Wieso es nicht in eurem Regal fehlen sollte: Ich habe das Buch schon Mitte März gelesen und noch heute habe ich es sehr stark im Kopf. Es geistert durch meine Gedanken und bringt mich immer noch zum Nachdenken. Außerdem ist es für mich ein absolutes Muss in fremde Kulturen einzutauchen. Wer das ebenfalls mag ist hier absolut richtig.

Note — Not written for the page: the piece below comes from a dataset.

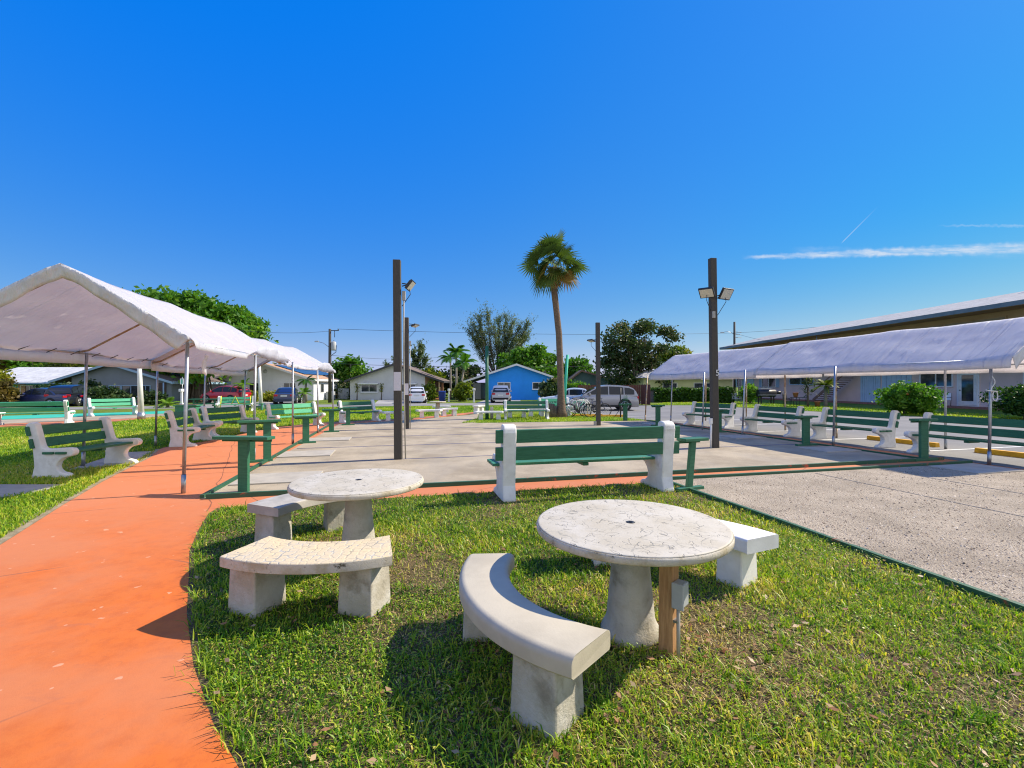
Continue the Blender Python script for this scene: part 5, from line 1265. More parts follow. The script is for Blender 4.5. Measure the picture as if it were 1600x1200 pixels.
# palms
def fan_palm(label, base):
    t = empty('palm_tree', label, 'palm', base)
    z0 = 6.7
    path = [(0, 0, -.1), (0.02, 0, .35), (0.0, 0, 1.2), (-0.04, 0, 2.6), (-0.10, 0, 4.2), (-0.24, 0, 5.5), (-0.34, 0, 6.4), (-0.36, 0, 7.4)]
    M = MB().tube(path, [.40, .24, .175, .165, .16, .155, .165, .18], 14); M.build('trunk', 'palm_bark', t)
    M = MB().tube([(-.34, 0, 6.5), (-.35, 0, 7.0), (-.36, 0, 7.6)], [.17, .24, .16], 12)
    for k in range(26):
        a = random.uniform(0, 6.28); z = random.uniform(6.4, 7.3); c = Vector((-.35, 0, z)); d = Vector((math.cos(a), math.sin(a), .9)).normalized(); M.tube([c + d * .18, c + d * .45], [.05, .02], 5)
    M.build('leaf_bases', 'palm_boot', t)
    hub = Vector((-.36, 0, 7.8)); V, Fc, T, cnt = [], [], [], 0
    NL = 42
    for k in range(NL):
        u = (k + .5) / NL; elv = math.asin(1 - 1.86 * u); az = k * 2.39996 + random.uniform(-.25, .25)
        elv += random.uniform(-.12, .12); d = Vector((math.cos(az) * math.cos(elv), math.sin(az) * math.cos(elv), math.sin(elv)))
        L = (.35 + .80 * random.random() ** .5) * (1.0 if elv > -.2 else .95); tip = hub + d * L + Vector((0, 0, -.10 * (1 - abs(math.sin(elv)))))
        side = d.cross(Vector((0, 0, 1)))
        if side.length < .1: side = Vector((1, 0, 0))
        side.normalize(); roll = random.uniform(-1.0, 1.0); side = Matrix.Rotation(roll, 3, d) @ side; nrm = side.cross(d); old = max(0, min(1, (-elv - .15) * 1.6)); dead = 1.0 if (old > .55 and random.random() < .3) else 0
        tint = min(1, .32 + .22 * old + random.uniform(-.12, .12) + dead * .45)
        # petiole
        w = .012; b0 = len(V); V += [hub - side * w, hub + side * w, tip + side * w, tip - side * w]; Fc.append((b0, b0 + 1, b0 + 2, b0 + 3)); T += [.7] * 4
        for j in range(20):
            f = (j / 19 - .5) * 2; an = f * R(112) ; rl = random.uniform(.74, .98) * (1 - .25 * abs(f))
            q = (d * math.cos(an) + side * math.sin(an)).normalized(); q = (q + nrm * (.35 * f * f - .10)).normalized()
            m_ = tip + q * rl * .55; e = tip + q * rl + Vector((0, 0, -.16 - .12 * old)) * rl
            pr = q.cross(nrm).normalized(); w0, w1 = .020, .042
            b0 = len(V); V += [tip - pr * w0, tip + pr * w0, m_ + pr * w1, m_ - pr * w1, e]
            Fc += [(b0, b0 + 1, b0 + 2, b0 + 3), (b0 + 3, b0 + 2, b0 + 4)]; tt = min(1, max(0, tint + random.uniform(-.1, .1))); T += [tt, tt, tt, tt, min(1, tt + .12)]
    M = MB(); M.add(V, Fc); o = M.build('crown', 'palm_leaf', t, recalc=False)
    a = o.data.attributes.new('tint', 'FLOAT', 'POINT'); a.data.foreach_set('value', np.array(T, np.float32))
    M = MB().tube([(-.55, -.1, 0), (-.56, -.1, .42), (-.53, -.1, .72)], [.27, .24, .20], 10).tube([(-.33, -.16, 0), (-.33, -.16, .6)], [.12, .10], 8); M.build('stump', 'bark', t)
    return t
fan_palm('tall fan palm with some yellowed fronds standing behind the court', A(876.5, 23.0))
def feather_palm(label, base, h, nfr, fl, lean=0.0, mean=.4, group='feathery palms in the gardens', tr=.12, mat='foliage_bright', tmat='pale_trunk'):
    t = empty('palm_tree', label, 'palm', base, 0, group)
    if h > .2: MB().tube([(0, 0, -.1), (lean * .3, 0, h * .4), (lean, 0, h)], [tr * 1.3, tr, tr * .8], 9).build('trunk', tmat, t)
    hub = Vector((lean, 0, h)); V, Fc, T = [], [], []
    for k in range(nfr):
        az = k * 2.39996 + random.uniform(-.3, .3); e0 = random.uniform(.15, 1.25); L = fl * random.uniform(.8, 1.1)
        dr = Vector((math.cos(az), math.sin(az), 0)); pts = []
        for i in range(8):
            s = i / 7; pts.append(hub + dr * L * s * math.cos(e0) * (1 - .12 * s) + Vector((0, 0, L * (s * math.sin(e0) - .62 * s * s * (1.0 - .25 * math.sin(e0))))))
        tint = mean + random.uniform(-.2, .2); side = dr.cross(Vector((0, 0, 1)))
        for i in range(40):
            s = .12 + .88 * i / 39; f = s * 7; j = min(6, int(f)); p = pts[j].lerp(pts[j + 1], f - j); tg = (pts[j + 1] - pts[j]).normalized()
            for sg in (-1, 1):
                l = fl * .30 * math.sin(math.pi * min(1, .18 + s * .78)) * random.uniform(.85, 1.1); q = (side * sg + tg * .55 + Vector((0, 0, -.28))).normalized(); w = tg * .028 * fl / 2
                e = p + q * l + Vector((0, 0, -.1 * l)); b0 = len(V); V += [p - w, p + w, e]; Fc.append((b0, b0 + 1, b0 + 2)); T += [min(1, max(0, tint + random.uniform(-.1, .1)))] * 3
        for i in range(7):
            w = side * .02; b0 = len(V); V += [pts[i] - w, pts[i] + w, pts[i + 1] + w, pts[i + 1] - w]; Fc.append((b0, b0 + 1, b0 + 2, b0 + 3)); T += [.8] * 4
    M = MB(); M.add(V, Fc); o = M.build('crown', mat, t, recalc=False); a = o.data.attributes.new('tint', 'FLOAT', 'POINT'); a.data.foreach_set('value', np.array(T, np.float32))
    return t
feather_palm('palm with drooping fronds, left one of the cluster by the blue house', A(713, 50), 5.2, 20, 2.3)
feather_palm('slim leaning palm, right one of the cluster by the blue house', A(718, 47.5), 4.0, 16, 2.1, 0.55)
feather_palm('darker palm at the back of the cluster by the blue house', A(704, 55), 5.0, 18, 2.2, 0, .2)
feather_palm('small palm above the mango tree near the utility pole', A(549, 57), 4.3, 16, 2.0, -.1)
feather_palm('young yellow green palm in front of the white house corner', A(475, 42), .9, 12, 1.2, 0, .7)
feather_palm('grey green palm leaning from the white house wall', A(478, 46), 2.2, 9, 1.6, 0, .1)
feather_palm('bright young palm beside the red car', A(380, 42), 1.7, 11, 1.3, 0, .8)
feather_palm('yellow green rosette plant on the grass by the grey house', A(262, 33.5), .25, 14, 1.15, 0, .95)
feather_palm('arching leafy plant beside the outdoor stairs', A(1290, 35), 1.6, 16, 1.35, 0, .35, mat='foliage_yellow')
feather_palm('palm foliage behind the blue house right corner', A(852, 58), 3.6, 14, 1.9, 0, .4)
def spiky(label, base, h, mat='foliage_dark'):
    t = empty('potted_plant', label, 'plant', base); V, Fc, T = [], [], []
    MB().tube([(0, 0, 0), (0, 0, h * .6)], [.09, .06], 8).build('stem', 'bark', t)
    for k in range(90):
        c = Vector((random.gauss(0, .18), random.gauss(0, .18), h * random.uniform(.30, .92))); az = random.uniform(0, 6.28); e = random.uniform(-.3, 1.1)
        d = Vector((math.cos(az) * math.cos(e), math.sin(az) * math.cos(e), math.sin(e))); L = random.uniform(.5, .85); s = Vector((-d.y, d.x, 0)).normalized() * .045
        b0 = len(V); V += [c - s, c + s, c + d * L * .6 + s * .8, c + d * L * .6 - s * .8, c + d * L + Vector((0, 0, -.18))]; Fc += [(b0, b0 + 1, b0 + 2, b0 + 3), (b0 + 3, b0 + 2, b0 + 4)]; T += [random.uniform(.2, .95)] * 5
    M = MB(); M.add(V, Fc); o = M.build('foliage', mat, t, recalc=False); a = o.data.attributes.new('tint', 'FLOAT', 'POINT'); a.data.foreach_set('value', np.array(T, np.float32))
spiky('tall dark spiky leaved plant before the pink wall', A(1262, 34.5), 2.6)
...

Fazit: Mehrstimmig und absolut wortgewaltig schreibt Bonnie-Sue Hitchcock über das Alaska der 60er Jahre und über junge Protagonistinnen und Protagonisten, deren Schicksale sich auf wundersame Weise verknüpfen. Das Buch hallt noch lange nach und wird mir hoffentlich noch lange im Gedächtnis bleiben. Der Geruch von Häusern anderer Leute ist mein liebstes Buch aus dem aktuellen Programm und hat sich diesen Titel auch wirklich verdient.

Über die Autorin: Bonnie-Sue Hitchcock ist in Alaska geboren und aufgewachsen. Sie war viele Jahre mit ihrer Familie in der Fischerei tätig und zog ihre Kinder auf einem Boot groß. Außerdem arbeitete sie als Reporterin für Alaska Public Radio und war Moderatorin und Produzentin der „Independent Native News” mit Schwerpunkt auf den indigenen Völkern Nordamerikas.